Oooh, I haven't seen that one. Yeah, I should have pointed out that shape of surface has an effect here. My main takeaway was that you just can't use all the air you've got available if you're running with flex duct. I didn't think the difference would be so drastic though; 75% of air at just 16".
Through hard work, victory!

Capuchin Monk

#8: Post by Capuchin Monk »

NH wrote:Oooh, I haven't seen that one.
Here it is.
I didn't think the difference would be so drastic though; 75% of air at just 16".
There will be less resistance if the flex duct is stretched (pulled) out so that the internal surface shape is closer to straight. Interesting thing is, larger diameter of duct doesn't increase exhaust flow efficiency linearly. I've seen a hot rod car show which they measured the CFM of exhaust headers of increasing diameter. At about 3" diameter, it was less efficient than 2.5" diameter. Given that those are for exhaust of much higher temp and velocity so they may not apply to coffee roaster exhaust but never the less, it was an interesting data. The host of that show said, bigger isn't necessarily better and the co-host said, tell that to your girlfriend.


#9: Post by Grant »

Moving air has interia. When the diameter increases beyond a certain point, you lose that inertia (or make it less efficient). That said, it can be a good thing OR a bad thing depending on your application.

For example, in vehicles, some air intake designs use the inertia of moving intake air to "ram" more air into the cylinder, therefore getting more combustion.

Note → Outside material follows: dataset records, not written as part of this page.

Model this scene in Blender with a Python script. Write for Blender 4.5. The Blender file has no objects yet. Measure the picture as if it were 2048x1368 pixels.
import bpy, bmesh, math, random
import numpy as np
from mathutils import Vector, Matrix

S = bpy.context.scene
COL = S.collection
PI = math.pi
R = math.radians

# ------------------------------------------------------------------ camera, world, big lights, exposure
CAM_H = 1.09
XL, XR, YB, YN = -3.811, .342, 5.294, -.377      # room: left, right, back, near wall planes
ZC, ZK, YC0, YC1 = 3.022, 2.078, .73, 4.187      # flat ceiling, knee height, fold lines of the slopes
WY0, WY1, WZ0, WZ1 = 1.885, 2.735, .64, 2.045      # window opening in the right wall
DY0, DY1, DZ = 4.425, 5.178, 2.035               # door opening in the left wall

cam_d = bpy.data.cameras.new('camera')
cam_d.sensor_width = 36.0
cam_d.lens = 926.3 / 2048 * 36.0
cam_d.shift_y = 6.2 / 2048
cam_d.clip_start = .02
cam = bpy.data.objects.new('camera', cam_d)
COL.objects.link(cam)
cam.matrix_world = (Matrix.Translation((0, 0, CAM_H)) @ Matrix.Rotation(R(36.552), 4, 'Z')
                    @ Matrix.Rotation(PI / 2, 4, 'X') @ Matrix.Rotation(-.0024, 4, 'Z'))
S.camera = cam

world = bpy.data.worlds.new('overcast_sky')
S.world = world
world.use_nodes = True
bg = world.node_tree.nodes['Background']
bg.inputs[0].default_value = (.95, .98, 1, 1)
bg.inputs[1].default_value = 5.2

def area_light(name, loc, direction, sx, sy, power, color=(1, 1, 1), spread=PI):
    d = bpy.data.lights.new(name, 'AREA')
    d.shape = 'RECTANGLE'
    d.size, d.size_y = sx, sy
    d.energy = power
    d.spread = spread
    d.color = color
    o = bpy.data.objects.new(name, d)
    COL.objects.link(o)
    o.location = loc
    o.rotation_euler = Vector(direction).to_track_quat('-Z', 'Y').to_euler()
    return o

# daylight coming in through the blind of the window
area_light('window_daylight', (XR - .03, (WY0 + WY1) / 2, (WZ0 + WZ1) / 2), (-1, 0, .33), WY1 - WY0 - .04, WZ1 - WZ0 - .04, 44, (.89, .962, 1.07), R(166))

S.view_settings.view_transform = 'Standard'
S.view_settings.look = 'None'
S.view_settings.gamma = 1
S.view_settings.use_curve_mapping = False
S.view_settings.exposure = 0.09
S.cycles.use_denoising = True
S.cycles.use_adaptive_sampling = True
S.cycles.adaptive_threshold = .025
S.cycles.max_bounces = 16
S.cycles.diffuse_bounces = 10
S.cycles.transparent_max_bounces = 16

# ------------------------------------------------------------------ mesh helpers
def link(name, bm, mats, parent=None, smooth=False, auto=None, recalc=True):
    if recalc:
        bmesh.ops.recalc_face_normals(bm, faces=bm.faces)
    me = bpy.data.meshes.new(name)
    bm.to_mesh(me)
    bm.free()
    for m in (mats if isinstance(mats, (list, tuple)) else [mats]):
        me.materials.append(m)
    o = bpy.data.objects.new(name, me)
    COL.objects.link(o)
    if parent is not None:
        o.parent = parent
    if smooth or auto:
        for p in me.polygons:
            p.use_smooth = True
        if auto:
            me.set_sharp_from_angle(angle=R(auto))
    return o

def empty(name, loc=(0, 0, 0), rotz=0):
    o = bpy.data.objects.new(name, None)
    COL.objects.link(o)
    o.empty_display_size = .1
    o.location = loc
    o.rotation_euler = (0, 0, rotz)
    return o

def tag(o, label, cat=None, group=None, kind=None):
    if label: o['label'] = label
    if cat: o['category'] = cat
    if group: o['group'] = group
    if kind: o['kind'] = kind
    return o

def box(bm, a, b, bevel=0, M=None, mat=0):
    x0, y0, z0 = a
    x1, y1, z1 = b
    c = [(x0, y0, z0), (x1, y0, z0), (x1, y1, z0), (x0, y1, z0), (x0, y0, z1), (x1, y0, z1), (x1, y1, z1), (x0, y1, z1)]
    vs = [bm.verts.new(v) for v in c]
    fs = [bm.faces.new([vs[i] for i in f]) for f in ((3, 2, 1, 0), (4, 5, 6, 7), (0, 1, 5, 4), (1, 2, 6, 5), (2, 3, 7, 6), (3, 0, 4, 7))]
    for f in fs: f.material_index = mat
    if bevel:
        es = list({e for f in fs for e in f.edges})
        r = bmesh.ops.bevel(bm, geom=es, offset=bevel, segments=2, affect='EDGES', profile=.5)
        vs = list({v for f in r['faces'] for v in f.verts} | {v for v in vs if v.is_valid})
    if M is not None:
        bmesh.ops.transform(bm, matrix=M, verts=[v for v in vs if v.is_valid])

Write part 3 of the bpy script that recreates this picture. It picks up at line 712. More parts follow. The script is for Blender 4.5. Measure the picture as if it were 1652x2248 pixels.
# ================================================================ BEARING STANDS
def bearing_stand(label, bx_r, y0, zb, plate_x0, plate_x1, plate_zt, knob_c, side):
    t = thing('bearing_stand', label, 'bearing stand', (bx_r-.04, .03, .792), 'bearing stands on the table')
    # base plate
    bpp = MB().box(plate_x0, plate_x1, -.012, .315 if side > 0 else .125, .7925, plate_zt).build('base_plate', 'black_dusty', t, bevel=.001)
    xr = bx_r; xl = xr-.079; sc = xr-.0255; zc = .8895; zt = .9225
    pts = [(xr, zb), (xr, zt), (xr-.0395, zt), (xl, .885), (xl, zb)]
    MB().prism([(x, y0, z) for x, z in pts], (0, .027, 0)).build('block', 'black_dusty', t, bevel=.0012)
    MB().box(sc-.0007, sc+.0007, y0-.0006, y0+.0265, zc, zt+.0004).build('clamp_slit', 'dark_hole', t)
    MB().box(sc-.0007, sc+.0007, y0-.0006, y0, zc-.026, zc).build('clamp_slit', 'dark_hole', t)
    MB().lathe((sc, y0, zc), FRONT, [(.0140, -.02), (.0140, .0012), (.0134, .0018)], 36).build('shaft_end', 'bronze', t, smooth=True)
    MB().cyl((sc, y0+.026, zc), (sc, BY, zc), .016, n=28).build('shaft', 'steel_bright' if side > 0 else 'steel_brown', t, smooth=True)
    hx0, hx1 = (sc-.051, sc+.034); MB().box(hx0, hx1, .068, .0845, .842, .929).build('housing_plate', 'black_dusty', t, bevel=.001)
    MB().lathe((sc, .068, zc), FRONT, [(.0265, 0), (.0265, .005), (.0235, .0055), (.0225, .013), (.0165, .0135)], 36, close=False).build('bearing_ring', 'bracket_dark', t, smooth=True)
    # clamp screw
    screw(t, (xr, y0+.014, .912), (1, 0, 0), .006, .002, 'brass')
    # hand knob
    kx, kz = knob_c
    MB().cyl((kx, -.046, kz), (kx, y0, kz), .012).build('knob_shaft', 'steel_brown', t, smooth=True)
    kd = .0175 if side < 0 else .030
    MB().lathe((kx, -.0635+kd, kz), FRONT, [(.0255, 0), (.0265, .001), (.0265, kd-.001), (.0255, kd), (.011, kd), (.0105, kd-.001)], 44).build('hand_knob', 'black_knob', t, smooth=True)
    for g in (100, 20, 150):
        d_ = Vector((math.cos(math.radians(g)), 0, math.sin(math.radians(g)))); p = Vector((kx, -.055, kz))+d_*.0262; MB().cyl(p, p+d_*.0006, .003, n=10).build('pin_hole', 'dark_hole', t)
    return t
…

The other thing to consider is that a long vertical exhaust pipe filled with hot air will also create a pull on intake air from the bottom end independent of the fan...this may be desirable...or not. You may want ONLY the machine/fans to control the airflow, not introduce another factor? Perhaps it could remove heat from the roaster you do not want to happen?


#10: Post by Milligan »

Thanks for testing those two pipes. The inconsistency of the flex was my biggest concern. Too many variables. Pulling it taut can help but then you get into: how tight? I moved it, is it as tight as last time? Does it relax over time, if so how much? Is the bend I need the exact same angle as last time? On and on. Too much that can influence the roast. A rigid pipe is not only cheap but maintains its shape and is easy to clean out. Not to mention the better flow if needed. The more variables we can control for the better when roasting.